Overview
The public sector in Wales is complex and fast-changing. User needs change, policy priorities shift and technology evolves over time.
Traditional approaches to project delivery often assume stability: fixed scope, fixed deadlines and fixed resources. When teams cannot adapt, services risk delivering late, over budget or not meeting people’s needs.
These are often called ‘waterfall’ projects, where everything is planned up front and delivered at the end.
Agile delivery is an approach to project management where teams break work into smaller pieces and deliver in short cycles.
This avoids delivering services that are inaccessible, outdated or do not meet user needs - helping teams design and build services that respond to change, meet real needs and improve over time.
Understanding agile delivery
Agile delivery is more than a method. It’s a mindset, supported by principles and practical techniques.
It empowers teams to:
- work collaboratively across professions
- deliver value early and often
- learn as they go and adjust course
- work openly and share progress to build alignment and trust
It’s not about rigid frameworks or ceremonies. It’s about creating public value early, often and with purpose.

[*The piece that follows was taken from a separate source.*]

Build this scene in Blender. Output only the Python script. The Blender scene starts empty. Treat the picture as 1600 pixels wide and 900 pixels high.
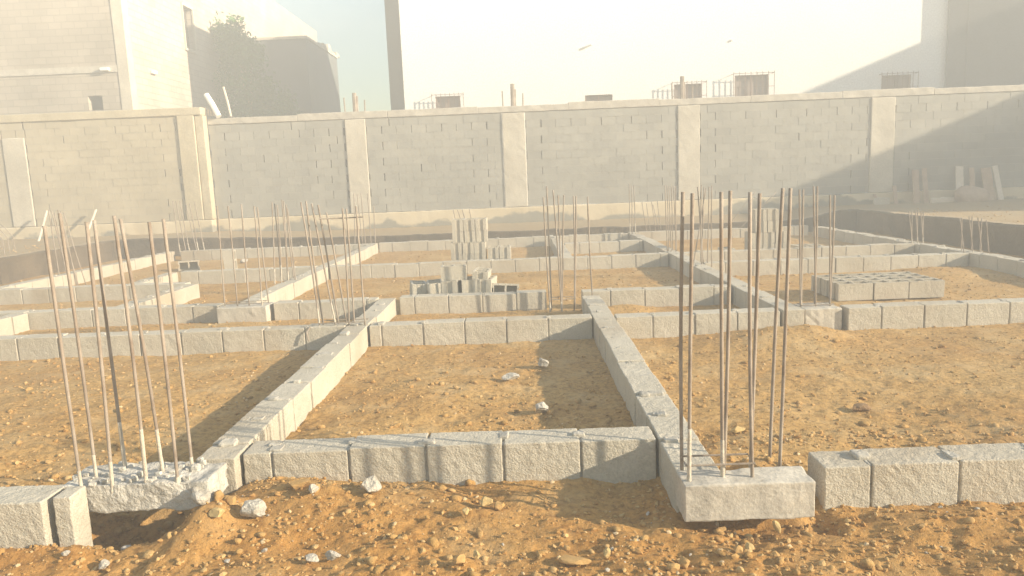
import bpy, math, random
import numpy as np
from mathutils import Vector, Matrix
random.seed(7); RNG = np.random.RandomState(11)
sc = bpy.context.scene
COL = sc.collection

# ------------------------------------------------------------------ camera
F, CH, PITCH, ROLL, YAW = 1152.0, 1.552, 0.149, 0.0406, 0.0141
cam_d = bpy.data.cameras.new('camera'); cam = bpy.data.objects.new('camera', cam_d); COL.objects.link(cam)
cam_d.sensor_width = 36; cam_d.lens = F / 1600 * 36; cam_d.clip_start = .05; cam_d.clip_end = 500
cam.location = (0, 0, CH)
_Rz = Matrix.Rotation(YAW, 4, 'Z'); _Rx = Matrix.Rotation(math.pi / 2 - PITCH, 4, 'X'); _Rr = Matrix.Rotation(-ROLL, 4, 'Z')
cam.rotation_euler = (_Rz @ _Rx @ _Rr).to_euler()
sc.camera = cam
sc.render.resolution_x, sc.render.resolution_y = 1024, 576

# ------------------------------------------------------------------ light
SUN = Vector((1, -.35, .38)).normalized()
world = bpy.data.worlds.new('World'); sc.world = world; world.use_nodes = True
wn = world.node_tree; bg = wn.nodes['Background']
sky = wn.nodes.new('ShaderNodeTexSky'); sky.sky_type = 'NISHITA'; sky.sun_disc = False
sky.sun_elevation = math.asin(SUN.z); sky.sun_rotation = math.atan2(SUN.x, SUN.y)
sky.air_density = 1.6; sky.dust_density = .2; sky.ozone_density = 3.0
wn.links.new(sky.outputs[0], bg.inputs[0]); bg.inputs[1].default_value = .065
sd = bpy.data.lights.new('sun', 'SUN'); sd.energy = 5.0; sd.angle = math.radians(.6); sd.color = (1, .87, .66)
so = bpy.data.objects.new('sun', sd); COL.objects.link(so); so.rotation_euler = (-SUN).to_track_quat('-Z', 'Y').to_euler()
so.location = (20, -7, 12)
vs = sc.view_settings
vs.view_transform = 'Standard'; vs.look = 'None'; vs.exposure = 2.02; vs.gamma = 1; vs.use_curve_mapping = False
HAZE_DENSITY = .028

# ------------------------------------------------------------------ helpers
def ray(px, py):
    x = px - 800; y = -(py - 450); c, s = math.cos(ROLL), math.sin(ROLL)
    x, y = c * x + s * y, -s * x + c * y
    d = Vector((x, F, y)); c, s = math.cos(-PITCH), math.sin(-PITCH)
    d = Vector((d.x, c * d.y - s * d.z, s * d.y + c * d.z)); c, s = math.cos(YAW), math.sin(YAW)
    return Vector((c * d.x - s * d.y, s * d.x + c * d.y, d.z))
def P(px, py, d):                      # survey: the point of depth d seen at a photo pixel
    r = ray(px, py); return Vector((0, 0, CH)) + r * (d / r.y)
def G(px, py, z=0.0):
    r = ray(px, py); return Vector((0, 0, CH)) + r * ((z - CH) / r.z)

def _hash(i, j, k, s):
    n = (i * 374761393 + j * 668265263 + k * 2147483647 + s * 1274126177) & 0xffffffff
    n = ((n ^ (n >> 13)) * 1274126177) & 0xffffffff
    n = ((n ^ (n >> 15)) * 2246822519) & 0xffffffff
    return ((n ^ (n >> 16)) & 0xffff) / 32767.5 - 1
def vn(p, sc_, seed=0):
    q = np.asarray(p, float) * sc_ + 1000.37
    i = np.floor(q).astype(np.int64); f = q - i; f = f * f * (3 - 2 * f)
    o = 0
    for a in (0, 1):
        for b in (0, 1):
            for c in (0, 1):
                w = (f[:, 0] if a else 1 - f[:, 0]) * (f[:, 1] if b else 1 - f[:, 1]) * (f[:, 2] if c else 1 - f[:, 2])
                o = o + w * _hash(i[:, 0] + a, i[:, 1] + b, i[:, 2] + c, seed)
    return o
def fbm(p, s, seed=0, octv=4, g=.5):
    t = 0; a = 1
    for k in range(octv): t = t + a * vn(p, s * 2 ** k, seed + k); a *= g
    return t

class MB:
    def __init__(s): s.v = []; s.f = []; s.m = []; s.n = 0
    def add(s, v, f, mi=0):
        v = np.asarray(v, float).reshape(-1, 3); s.v.append(v)
        for q in f: s.f.append(tuple(int(i) + s.n for i in q)); s.m.append(mi)
        s.n += len(v)
    def box(s, x0, x1, y0, y1, z0, z1, mi=0, M=None):
        v = np.array([(x, y, z) for z in (z0, z1) for y in (y0, y1) for x in (x0, x1)], float)
        if M is not None: v = np.array([M @ Vector(p) for p in v])
        s.add(v, [(0, 2, 3, 1), (4, 5, 7, 6), (0, 1, 5, 4), (2, 6, 7, 3), (0, 4, 6, 2), (1, 3, 7, 5)], mi)
    def rbox(s, x0, x1, y0, y1, z0, z1, r=.006, step=.03, amp=.002, freq=45, mi=0, M=None, big=0, seed=0):
        h = np.array([(x1 - x0) / 2, (y1 - y0) / 2, (z1 - z0) / 2]); c = np.array([(x0 + x1) / 2, (y0 + y1) / 2, (z0 + z1) / 2])
        r = min(r, h.min() * .9)
        ax = []
        for a in range(3):
            n = max(2, int(round(2 * (h[a] - r) / step)) + 1)
            ax.append(np.concatenate([[-h[a], -h[a] + .35 * r], np.linspace(-h[a] + r, h[a] - r, n), [h[a] - .35 * r, h[a]]]))
        for a in range(3):
            b, d = (a + 1) % 3, (a + 2) % 3
            B, D = np.meshgrid(ax[b], ax[d], indexing='ij'); nb, nd = B.shape
            for sg in (-1, 1):
                p = np.zeros((nb * nd, 3)); p[:, b] = B.ravel(); p[:, d] = D.ravel(); p[:, a] = sg * h[a]
                q = np.clip(p, -h + r, h - r); e = p - q; L = np.linalg.norm(e, axis=1)[:, None]; L[L == 0] = 1
                nr = e / L; p = q + r * nr
                w = p + c
                if M is not None: w = np.array([M @ Vector(t) for t in w])
                if amp or big:
                    nn = nr if M is None else np.array([M.to_3x3() @ Vector(t) for t in nr])
                    ds = amp * (vn(w, freq, 3 + seed) + .6 * vn(w, freq * 2.1, 5 + seed))
                    if big: ds = ds + big * fbm(w, 7, 9 + seed, 3)
                    w = w + nn * ds[:, None]
                idx = np.arange(nb * nd).reshape(nb, nd)
                F_ = np.stack([idx[:-1, :-1], idx[1:, :-1], idx[1:, 1:], idx[:-1, 1:]], -1).reshape(-1, 4)
                if sg < 0: F_ = F_[:, ::-1]
                s.add(w, F_.tolist(), mi)
    def tube(s, pts, r, n=8, mi=0, cap=True):
        pts = [Vector(p) for p in pts]; rs = r if isinstance(r, (list, tuple)) else [r] * len(pts)
        v = []; 
        for i, p in enumerate(pts):
            t = (pts[min(i + 1, len(pts) - 1)] - pts[max(i - 1, 0)]).normalized()
            a = t.cross(Vector((0, 1, 0)) if abs(t.y) < .9 else Vector((1, 0, 0))).normalized(); b = t.cross(a)
            for k in range(n):
                an = 2 * math.pi * k / n; v.append(p + (a * math.cos(an) + b * math.sin(an)) * rs[i])
        f = [(i * n + k, i * n + (k + 1) % n, (i + 1) * n + (k + 1) % n, (i + 1) * n + k) for i in range(len(pts) - 1) for k in range(n)]
        if cap: f.append(tuple(range(n - 1, -1, -1))); f.append(tuple((len(pts) - 1) * n + k for k in range(n)))
        s.add(np.array(v), f, mi)
    def build(s, name, mats, parent=None, smooth=False):
        me = bpy.data.meshes.new(name); me.from_pydata(np.concatenate(s.v).tolist(), [], s.f)
        for m in (mats if isinstance(mats, (list, tuple)) else [mats]): me.materials.append(m)
        if any(s.m): me.polygons.foreach_set('material_index', s.m)
        if smooth: me.polygons.foreach_set('use_smooth', [True] * len(s.f))
        me.update()
        o = bpy.data.objects.new(name, me); COL.objects.link(o)
        if parent is not None:
            o.parent = parent; o.matrix_parent_inverse = Matrix.Translation(-parent.location)
        return o
def tag(o, label=None, cat=None, group=None, kind=None):
    if label: o['label'] = label
    if cat: o['category'] = cat
    if group: o['group'] = group
    if kind: o['kind'] = kind
    return o
def empty(name, loc):
    o = bpy.data.objects.new(name, None); o.empty_display_size = .1; COL.objects.link(o); o.location = loc; return o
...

Core ideas of agile delivery
Agile reduces risks by breaking work into small, testable steps instead of investing heavily in a predefined solution.
Some core ideas include:
- start small and test early before committing major resources
- break projects into manageable phases
- focus on understanding the problem before investing in a solution
- measure success by value delivered to users
- think in outcomes rather than outputs
- adapt continuously based on evidence from research, feedback and data
- work in the open so others can see, learn and contribute
Start small and build momentum
You do not need a large transformation programme to begin. Start with practices that fit your context, such as:
- run short discovery activities to understand the problem before building solutions
- use simple agile methods to document and prioritise your work and make it visible
- build simple prototypes to test your ideas with users for feedback
- share early drafts, prototypes or metrics with colleagues and stakeholders
- hold short, regular check-ins to align the team
Over time, you can add more structured methods such as sprints, retrospectives or backlog refinement. The aim is to build habits of experimentation and reflection.
Common misunderstandings
Agile delivery is sometimes misunderstood. Some common misunderstandings include:
- thinking agile means no planning: agile teams plan all the time, but flexibly and in smaller cycles
- assuming agile only works for IT: agile principles apply to policy design, service design and operations too
- treating agile as following Scrum or Kanban by the book: agile is broader, about mindset and behaviours
Examples in practice
Agile delivery is widely used in digital services across government but its principles apply more broadly.
For example:
- a benefits application service can start with a simple prototype tested by a small group of users, rather than waiting months for a full system build
- a local authority website redesign can release changes page by page, learning from analytics and user feedback as it grows
- a policy team can publish early drafts, share evidence, and iterate the policy in the open, instead of working behind closed doors until sign-off
This approach helps teams:
- avoid large up-front investments in the wrong solution
- stay aligned with user needs and policy goals
- build trust with leaders and stakeholders through regular evidence of progress
For leaders, it means you do not need to wait until the end to see if a project succeeds. Services improve continuously, giving you evidence to guide funding, policy and organisational decisions.